=== Data segment ===
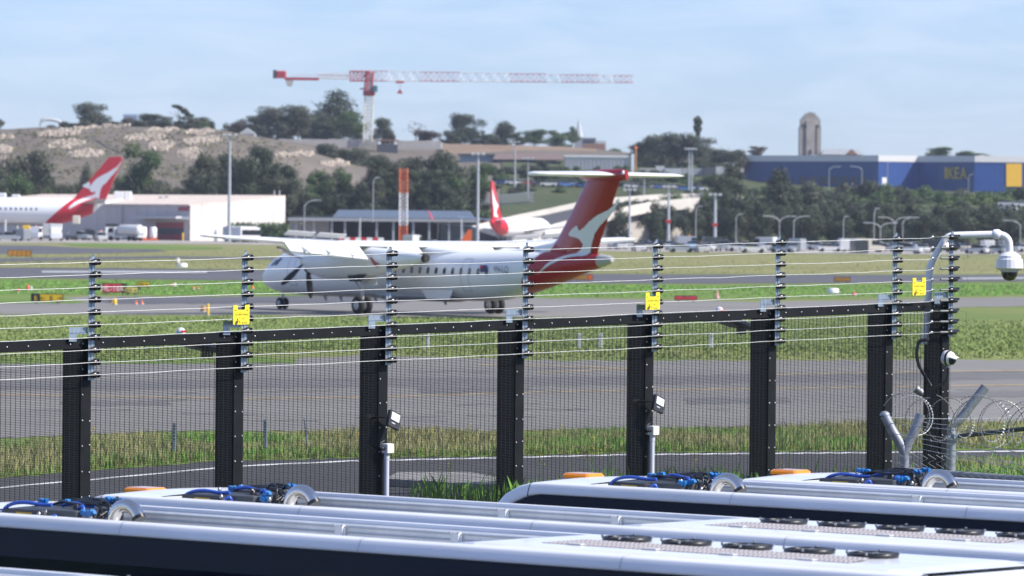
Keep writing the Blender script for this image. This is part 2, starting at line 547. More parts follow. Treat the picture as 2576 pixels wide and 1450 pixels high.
# the taxiway the propeller aircraft stands on
gpoly('taxiway_aircraft', [(-700, 800), (0, 790), (600, 793), (1200, 799), (1700, 797), (1900, 788), (2576, 770), (3200, 765), (3200, 738), (2576, 748), (1900, 760), (1500, 752), (1000, 748), (300, 746), (0, 752), (-700, 755)], M_asph, 0.012, 'grey taxiway under the propeller aircraft')
gpoly('taxiway_patch', [(300, 748), (1000, 744), (1060, 752), (1000, 763), (300, 765), (225, 757)], M_asph_dark, 0.018, 'darker asphalt patch beside the yellow guidance sign')
gpoly('grass_sign_island', [(-700, 738), (80, 738), (180, 752), (225, 763), (-700, 768)], M_lush, 0.018, 'grass wedge around the black and yellow sign')
gpoly('grass_strip_far', [(-700, 742), (0, 741), (600, 743), (1000, 746), (1500, 748), (1900, 752), (2576, 742), (3200, 735), (3200, 705), (2300, 716), (1800, 717), (1000, 712), (600, 706), (-700, 701)], M_lush, 0.010, 'bright green strip between the two taxiways')
# the runway
gpoly('runway', [(-700, 698), (0, 699), (600, 705), (1000, 711), (1800, 714), (2300, 711), (2576, 708), (3200, 704), (3200, 688), (2300, 692), (1700, 691), (900, 683), (300, 675), (-700, 671)], M_asph_dark, 0.02, 'dark runway crossing behind the aircraft')
gline('runway_marking', [(105, 684), (300, 684), (520, 685)], 2.3, M_pshimmer, 0.05, 'white runway marking at the left')
gline('runway_marking_right', [(2420, 701), (2560, 700), (2700, 700)], 2.3, M_pshimmer, 0.05, 'white runway marking below the dome camera')
gpoly('grass_straw_strip', [(-800, 670), (300, 674), (900, 681), (1700, 689), (2300, 690), (3200, 687), (3200, 640), (2300, 644), (1700, 634), (900, 618), (700, 615), (420, 612), (-800, 608)], M_straw, 0.012, 'straw coloured grass beyond the runway')
gpoly('taxiway_far', [(-800, 641), (0, 640), (260, 638), (420, 633), (400, 629), (200, 624), (100, 618), (-800, 610)], M_asph_dark, 0.03, 'dark far taxiway at the left edge')
gpoly('taxiway_thin', [(-800, 664), (0, 660), (420, 650), (900, 656), (900, 652), (420, 644), (0, 650), (-800, 652)], M_asph_dark, 0.03, 'thin dark strip across the straw grass')
gpoly('apron', [(-900, 609), (0, 611), (150, 611), (500, 614), (1000, 620), (1600, 633), (2300, 641), (3300, 638), (3300, 606), (2300, 604), (1600, 598), (800, 588), (-900, 574)], M_conc, 0.035, 'pale concrete apron in front of the hangars')
gpoly('apron_grass', [(150, 612), (250, 613), (420, 618), (560, 622), (560, 626), (420, 629), (300, 624), (180, 618)], M_lush, 0.05, 'green grass wedge at the end of the far taxiway')

# ---------------------------------------------------------------- hills behind the airport
TER = [  # photo column: (depth, photo row) pairs of the surface
    (-500, [(1090, None), (1160, 500), (1420, 352), (1600, 350), (2600, 470)]),
    (0, [(1090, None), (1160, 490), (1420, 331), (1600, 331), (2600, 470)]),
    (100, [(1090, None), (1160, 490), (1420, 323), (1600, 324), (2600, 470)]),
    (350, [(1090, None), (1160, 490), (1420, 321), (1600, 321), (2600, 470)]),
    (540, [(1090, None), (1160, 495), (1420, 328), (1600, 327), (2600, 470)]),
    (700, [(1090, None), (1160, 510), (1420, 358), (1600, 352), (2600, 470)]),
    (900, [(1090, None), (1160, 530), (1420, 410), (1600, 365), (2600, 470)]),
    (1100, [(1090, None), (1160, 535), (1420, 430), (1600, 372), (2600, 470)]),
    (1300, [(1090, None), (1160, 540), (1420, 425), (1600, 372), (2600, 470)]),
    (1500, [(1090, None), (1160, 540), (1420, 435), (1600, 378), (2600, 470)]),
    (1700, [(1090, None), (1160, 530), (1420, 440), (1600, 392), (2600, 480)]),
    (1900, [(1090, None), (1160, 530), (1420, 472), (1600, 425), (2600, 480)]),
    (2200, [(1090, None), (1160, 535), (1420, 484), (1600, 455), (2600, 490)]),
    (2576, [(1090, None), (1160, 540), (1420, 490), (1600, 470), (2600, 500)]),
    (3100, [(1090, None), (1160, 540), (1420, 495), (1600, 480), (2600, 500)]),
]
def ter_row(x, D):
    """photo row of the terrain at column x and depth D -> height"""
    for (xa, A), (xb, B) in zip(TER, TER[1:]):
        if xa <= x <= xb:
            break
    t = min(1, max(0, (x - xa) / (xb - xa)))
    def zat(c, tab):
        pts = [(d, 0.0 if r is None else Q(c, r, d).z) for d, r in tab]
        if D <= pts[0][0]: return 0.0
        for (d0, z0), (d1, z1) in zip(pts, pts[1:]):
            if D <= d1:
                k = (D - d0) / (d1 - d0)
                k = k * k * (3 - 2 * k) * 0.5 + k * 0.5
                return z0 + (z1 - z0) * k
        return pts[-1][1]
    return zat(xa, A) * (1 - t) + zat(xb, B) * t
def ter(X, D):
    x = 1288 + X / D * FPX / KX
    from mathutils import noise
    z = ter_row(min(3099, max(-499, x)), D)
    if z > 0.5:
        z += noise.noise(Vector((X * 0.03, D * 0.03, 0))) * 0.9
    return z
xs = list(range(-500, 3101, 40))
ds = [1085, 1095, 1110, 1130, 1160, 1195, 1230, 1270, 1310, 1350, 1390, 1420, 1460, 1520, 1600, 1750, 2000, 2300, 2600]
b = MB()
rows = []
for D in ds:
    rows.append([(XZ(x, D), D, ter(XZ(x, D), D) - (0.3 if D == 1085 else 0)) for x in xs])
b.loft(rows, smooth=True, closed=False)
tag(b.build('hills', M_hill), 'brown and green hillside behind the airport', kind='structure')
# greener ground sheet on the right-hand rise
M_green_rise = ground_mat('scrub_ground', [(0.3, (0.030, 0.042, 0.018)), (0.5, (0.065, 0.080, 0.032)), (0.72, (0.13, 0.125, 0.06))], [(0.03, 0.45), (0.2, 0.35), (1.5, 0.2)], bdist=0.3)
b = MB()
rows = []
for D in ds[1:14]:
    rows.append([(XZ(x, D), D, ter(XZ(x, D), D) + 0.25) for x in xs if x >= 1240])
b.loft(rows, smooth=True, closed=False)
tag(b.build('scrub_slope', M_green_rise), 'green scrub slope below the blue store', kind='structure')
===
All the lines above are to be reproduced exactly, except the pictures.

→ **Result**:
Keep writing the Blender script for this image. This is part 2, starting at line 547. More parts follow. Treat the picture as 2576 pixels wide and 1450 pixels high.
# the taxiway the propeller aircraft stands on
gpoly('taxiway_aircraft', [(-700, 800), (0, 790), (600, 793), (1200, 799), (1700, 797), (1900, 788), (2576, 770), (3200, 765), (3200, 738), (2576, 748), (1900, 760), (1500, 752), (1000, 748), (300, 746), (0, 752), (-700, 755)], M_asph, 0.012, 'grey taxiway under the propeller aircraft')
gpoly('taxiway_patch', [(300, 748), (1000, 744), (1060, 752), (1000, 763), (300, 765), (225, 757)], M_asph_dark, 0.018, 'darker asphalt patch beside the yellow guidance sign')
gpoly('grass_sign_island', [(-700, 738), (80, 738), (180, 752), (225, 763), (-700, 768)], M_lush, 0.018, 'grass wedge around the black and yellow sign')
gpoly('grass_strip_far', [(-700, 742), (0, 741), (600, 743), (1000, 746), (1500, 748), (1900, 752), (2576, 742), (3200, 735), (3200, 705), (2300, 716), (1800, 717), (1000, 712), (600, 706), (-700, 701)], M_lush, 0.010, 'bright green strip between the two taxiways')
# the runway
gpoly('runway', [(-700, 698), (0, 699), (600, 705), (1000, 711), (1800, 714), (2300, 711), (2576, 708), (3200, 704), (3200, 688), (2300, 692), (1700, 691), (900, 683), (300, 675), (-700, 671)], M_asph_dark, 0.02, 'dark runway crossing behind the aircraft')
gline('runway_marking', [(105, 684), (300, 684), (520, 685)], 2.3, M_pshimmer, 0.05, 'white runway marking at the left')
gline('runway_marking_right', [(2420, 701), (2560, 700), (2700, 700)], 2.3, M_pshimmer, 0.05, 'white runway marking below the dome camera')
gpoly('grass_straw_strip', [(-800, 670), (300, 674), (900, 681), (1700, 689), (2300, 690), (3200, 687), (3200, 640), (2300, 644), (1700, 634), (900, 618), (700, 615), (420, 612), (-800, 608)], M_straw, 0.012, 'straw coloured grass beyond the runway')
gpoly('taxiway_far', [(-800, 641), (0, 640), (260, 638), (420, 633), (400, 629), (200, 624), (100, 618), (-800, 610)], M_asph_dark, 0.03, 'dark far taxiway at the left edge')
gpoly('taxiway_thin', [(-800, 664), (0, 660), (420, 650), (900, 656), (900, 652), (420, 644), (0, 650), (-800, 652)], M_asph_dark, 0.03, 'thin dark strip across the straw grass')
gpoly('apron', [(-900, 609), (0, 611), (150, 611), (500, 614), (1000, 620), (1600, 633), (2300, 641), (3300, 638), (3300, 606), (2300, 604), (1600, 598), (800, 588), (-900, 574)], M_conc, 0.035, 'pale concrete apron in front of the hangars')
gpoly('apron_grass', [(150, 612), (250, 613), (420, 618), (560, 622), (560, 626), (420, 629), (300, 624), (180, 618)], M_lush, 0.05, 'green grass wedge at the end of the far taxiway')

# ---------------------------------------------------------------- hills behind the airport
TER = [  # photo column: (depth, photo row) pairs of the surface
    (-500, [(1090, None), (1160, 500), (1420, 352), (1600, 350), (2600, 470)]),
    (0, [(1090, None), (1160, 490), (1420, 331), (1600, 331), (2600, 470)]),
    (100, [(1090, None), (1160, 490), (1420, 323), (1600, 324), (2600, 470)]),
    (350, [(1090, None), (1160, 490), (1420, 321), (1600, 321), (2600, 470)]),
    (540, [(1090, None), (1160, 495), (1420, 328), (1600, 327), (2600, 470)]),
    (700, [(1090, None), (1160, 510), (1420, 358), (1600, 352), (2600, 470)]),
    (900, [(1090, None), (1160, 530), (1420, 410), (1600, 365), (2600, 470)]),
    (1100, [(1090, None), (1160, 535), (1420, 430), (1600, 372), (2600, 470)]),
    (1300, [(1090, None), (1160, 540), (1420, 425), (1600, 372), (2600, 470)]),
    (1500, [(1090, None), (1160, 540), (1420, 435), (1600, 378), (2600, 470)]),
    (1700, [(1090, None), (1160, 530), (1420, 440), (1600, 392), (2600, 480)]),
    (1900, [(1090, None), (1160, 530), (1420, 472), (1600, 425), (2600, 480)]),
    (2200, [(1090, None), (1160, 535), (1420, 484), (1600, 455), (2600, 490)]),
    (2576, [(1090, None), (1160, 540), (1420, 490), (1600, 470), (2600, 500)]),
    (3100, [(1090, None), (1160, 540), (1420, 495), (1600, 480), (2600, 500)]),
]
def ter_row(x, D):
    """photo row of the terrain at column x and depth D -> height"""
    for (xa, A), (xb, B) in zip(TER, TER[1:]):
        if xa <= x <= xb:
            break
    t = min(1, max(0, (x - xa) / (xb - xa)))
    def zat(c, tab):
        pts = [(d, 0.0 if r is None else Q(c, r, d).z) for d, r in tab]
        if D <= pts[0][0]: return 0.0
        for (d0, z0), (d1, z1) in zip(pts, pts[1:]):
            if D <= d1:
                k = (D - d0) / (d1 - d0)
                k = k * k * (3 - 2 * k) * 0.5 + k * 0.5
                return z0 + (z1 - z0) * k
        return pts[-1][1]
    return zat(xa, A) * (1 - t) + zat(xb, B) * t
def ter(X, D):
    x = 1288 + X / D * FPX / KX
    from mathutils import noise
    z = ter_row(min(3099, max(-499, x)), D)
    if z > 0.5:
        z += noise.noise(Vector((X * 0.03, D * 0.03, 0))) * 0.9
    return z
xs = list(range(-500, 3101, 40))
ds = [1085, 1095, 1110, 1130, 1160, 1195, 1230, 1270, 1310, 1350, 1390, 1420, 1460, 1520, 1600, 1750, 2000, 2300, 2600]
b = MB()
rows = []
for D in ds:
    rows.append([(XZ(x, D), D, ter(XZ(x, D), D) - (0.3 if D == 1085 else 0)) for x in xs])
b.loft(rows, smooth=True, closed=False)
tag(b.build('hills', M_hill), 'brown and green hillside behind the airport', kind='structure')
# greener ground sheet on the right-hand rise
M_green_rise = ground_mat('scrub_ground', [(0.3, (0.030, 0.042, 0.018)), (0.5, (0.065, 0.080, 0.032)), (0.72, (0.13, 0.125, 0.06))], [(0.03, 0.45), (0.2, 0.35), (1.5, 0.2)], bdist=0.3)
b = MB()
rows = []
for D in ds[1:14]:
    rows.append([(XZ(x, D), D, ter(XZ(x, D), D) + 0.25) for x in xs if x >= 1240])
b.loft(rows, smooth=True, closed=False)
tag(b.build('scrub_slope', M_green_rise), 'green scrub slope below the blue store', kind='structure')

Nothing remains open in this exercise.